Recently I was in a discussion in which someone asked whether God could be evil. Is it possible that the Ultimate Reality that is the source of all other realities is actually malevolent? Fortunately, it is both an evidential and a logical impossibility for God to be evil. God cannot be evil due to both an a priori reason (a reason which comes prior to experience in the world) and an a posteriori reason (a reason which comes from reflection on experience in the world).

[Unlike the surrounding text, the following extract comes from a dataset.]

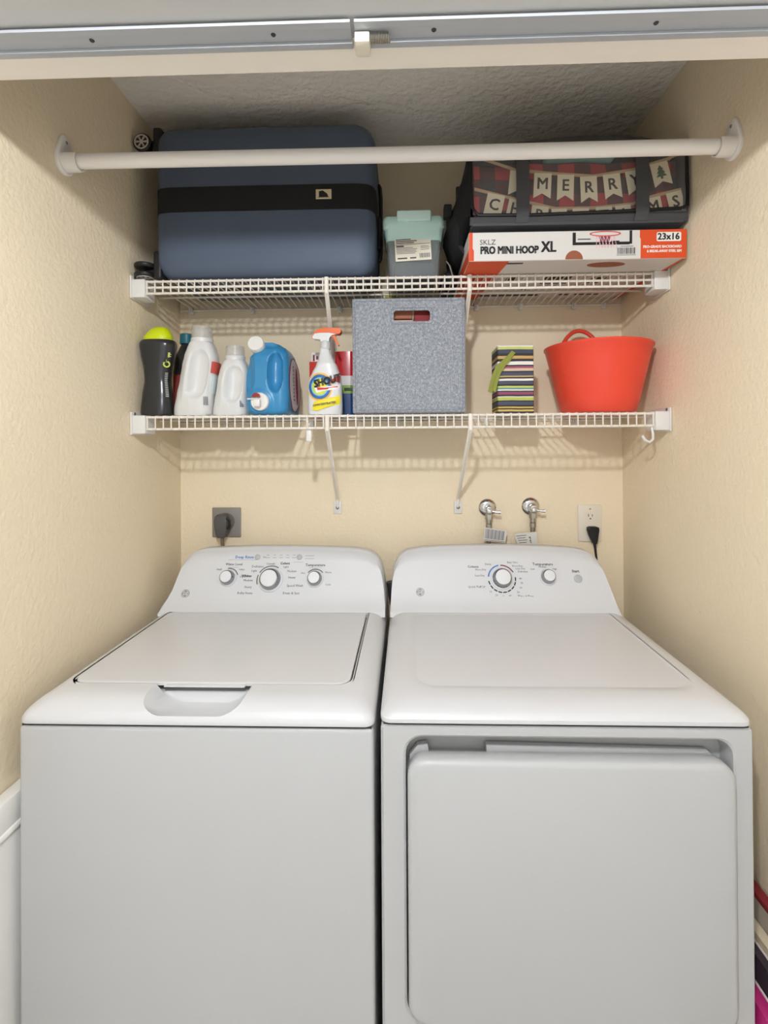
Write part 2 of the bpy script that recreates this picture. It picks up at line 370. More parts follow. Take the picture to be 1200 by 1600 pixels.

From an a posteriori perspective, the kind of Divine Reality that is revealed in the longest lasting and most widespread spiritual traditions, and definitively embodied in Jesus, shows that Ultimate Reality is Love and wills goodness and life for all persons. It can sound, and even feel, very pious for someone to say “God can do what God wants and we should not question it, for it is the decision of God!” We can even rely on that misquoted and decontextualized nugget of Paul that he grabs from Jeremiah to place in his letter to the Romans: “Who is the pot to say to the potter, why have you made me this way?” Just sit down and shut up and don’t question what God does (and especially don’t question those who do awful things in God’s Name!). So, if God wants to be evil, that should be God's business, right? Wrong.
I know this can sound and feel pious because I used to do it. I used to feel it. It is a central point of Reformed theology and spirituality: Don’t question God (or those who speak for God). But truly, this is not piety. It is blasphemy. Because if following God means anything, it means holding God to account when God seems to not be acting in a way that is entirely in line with God’s own character. It means arguing with God about Sodom and Gomorrah with Abraham. It means wrestling with God until daybreak with Jacob. It means challenging God until he shows up with Job. It means asking why God has forsaken us with Psalm 22. It means praying with Jesus so hard you sweat blood because you don’t understand why God is leading you the way you are going.
The central insight into the necessity of God’s goodness and our intuitive grasp of that goodness also comes from Jesus: "Is there anyone among you who, if your child asks for bread, will give a stone? Or if the child asks for a fish, will give a snake? If you then, who are evil, know how to give good gifts to your children, how much more will your Father in heaven give good things to those who ask him!" (Matthew 7.9–11). This is because “no one is Good except God alone”, and that means God is better than the best parent we can imagine, not worse than the worst. To expect anything less from God would be blasphemy.
From an a priori reason, Ultimate Reality as evil is a self contradiction. Evil is by definition limited: It can only consist in destroying life and goodness. When it has completely destroyed them, it has a limit at death and nothingness. There is no more activity or possibility after all finite goods have been eliminated. That is not an Ultimate Reality, but rather the complete absence of any reality. This follows the Platonic and Hindu insight that evil can only have temporary existence as the privation or abuse of some good. Evil cannot exist or persist on its own.
Therefore if there is some Ultimate Reality that grounds and contains all other realities and real things, that Ultimate Reality must by definition be infinite (unlimited in power and potential to create) and self-diffusive (willing to give itself to create for the life and good of that which is created). This infinite and self-diffusive Ultimate Reality is the only logically coherent type of Reality to which we could meaningfully refer to as “God”. Thus God is Good, all the time. Because God is the Good, the Summum Bonum, the infinite Life and Love and Light which all beings are drawn to inherently (even if they do not fully realize it).